§ Material:
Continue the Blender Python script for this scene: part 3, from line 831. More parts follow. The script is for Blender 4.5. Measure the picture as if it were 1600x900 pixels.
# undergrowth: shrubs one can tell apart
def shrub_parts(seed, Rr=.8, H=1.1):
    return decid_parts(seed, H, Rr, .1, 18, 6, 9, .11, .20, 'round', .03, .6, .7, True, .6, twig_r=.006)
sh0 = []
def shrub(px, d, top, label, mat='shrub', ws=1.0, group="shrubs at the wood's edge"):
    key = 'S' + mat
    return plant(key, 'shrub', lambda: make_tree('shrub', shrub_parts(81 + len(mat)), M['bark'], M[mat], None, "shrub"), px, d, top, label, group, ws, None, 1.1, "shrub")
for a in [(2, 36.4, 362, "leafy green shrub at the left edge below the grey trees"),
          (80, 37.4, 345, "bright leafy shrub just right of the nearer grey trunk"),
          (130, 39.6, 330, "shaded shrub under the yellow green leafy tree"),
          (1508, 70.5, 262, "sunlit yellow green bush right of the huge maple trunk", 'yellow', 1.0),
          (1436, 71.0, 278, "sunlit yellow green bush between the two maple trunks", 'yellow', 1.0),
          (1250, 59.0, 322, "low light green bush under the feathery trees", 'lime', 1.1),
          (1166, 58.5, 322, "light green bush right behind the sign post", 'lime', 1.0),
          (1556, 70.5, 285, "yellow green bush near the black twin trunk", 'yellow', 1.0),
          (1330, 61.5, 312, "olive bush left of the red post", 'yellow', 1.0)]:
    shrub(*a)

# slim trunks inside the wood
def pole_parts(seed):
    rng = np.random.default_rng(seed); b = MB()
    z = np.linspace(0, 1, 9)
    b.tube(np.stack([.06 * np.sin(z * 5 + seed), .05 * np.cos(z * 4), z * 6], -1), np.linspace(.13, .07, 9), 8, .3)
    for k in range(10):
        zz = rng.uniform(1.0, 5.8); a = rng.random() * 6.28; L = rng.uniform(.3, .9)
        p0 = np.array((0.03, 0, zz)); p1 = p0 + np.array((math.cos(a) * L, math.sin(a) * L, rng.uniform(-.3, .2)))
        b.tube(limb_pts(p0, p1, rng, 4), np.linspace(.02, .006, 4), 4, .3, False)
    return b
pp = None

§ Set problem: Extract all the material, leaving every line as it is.

§ The solution:
Continue the Blender Python script for this scene: part 3, from line 831. More parts follow. The script is for Blender 4.5. Measure the picture as if it were 1600x900 pixels.
# undergrowth: shrubs one can tell apart
def shrub_parts(seed, Rr=.8, H=1.1):
    return decid_parts(seed, H, Rr, .1, 18, 6, 9, .11, .20, 'round', .03, .6, .7, True, .6, twig_r=.006)
sh0 = []
def shrub(px, d, top, label, mat='shrub', ws=1.0, group="shrubs at the wood's edge"):
    key = 'S' + mat
    return plant(key, 'shrub', lambda: make_tree('shrub', shrub_parts(81 + len(mat)), M['bark'], M[mat], None, "shrub"), px, d, top, label, group, ws, None, 1.1, "shrub")
for a in [(2, 36.4, 362, "leafy green shrub at the left edge below the grey trees"),
          (80, 37.4, 345, "bright leafy shrub just right of the nearer grey trunk"),
          (130, 39.6, 330, "shaded shrub under the yellow green leafy tree"),
          (1508, 70.5, 262, "sunlit yellow green bush right of the huge maple trunk", 'yellow', 1.0),
          (1436, 71.0, 278, "sunlit yellow green bush between the two maple trunks", 'yellow', 1.0),
          (1250, 59.0, 322, "low light green bush under the feathery trees", 'lime', 1.1),
          (1166, 58.5, 322, "light green bush right behind the sign post", 'lime', 1.0),
          (1556, 70.5, 285, "yellow green bush near the black twin trunk", 'yellow', 1.0),
          (1330, 61.5, 312, "olive bush left of the red post", 'yellow', 1.0)]:
    shrub(*a)

# slim trunks inside the wood
def pole_parts(seed):
    rng = np.random.default_rng(seed); b = MB()
    z = np.linspace(0, 1, 9)
    b.tube(np.stack([.06 * np.sin(z * 5 + seed), .05 * np.cos(z * 4), z * 6], -1), np.linspace(.13, .07, 9), 8, .3)
    for k in range(10):
        zz = rng.uniform(1.0, 5.8); a = rng.random() * 6.28; L = rng.uniform(.3, .9)
        p0 = np.array((0.03, 0, zz)); p1 = p0 + np.array((math.cos(a) * L, math.sin(a) * L, rng.uniform(-.3, .2)))
        b.tube(limb_pts(p0, p1, rng, 4), np.linspace(.02, .006, 4), 4, .3, False)
    return b
pp = None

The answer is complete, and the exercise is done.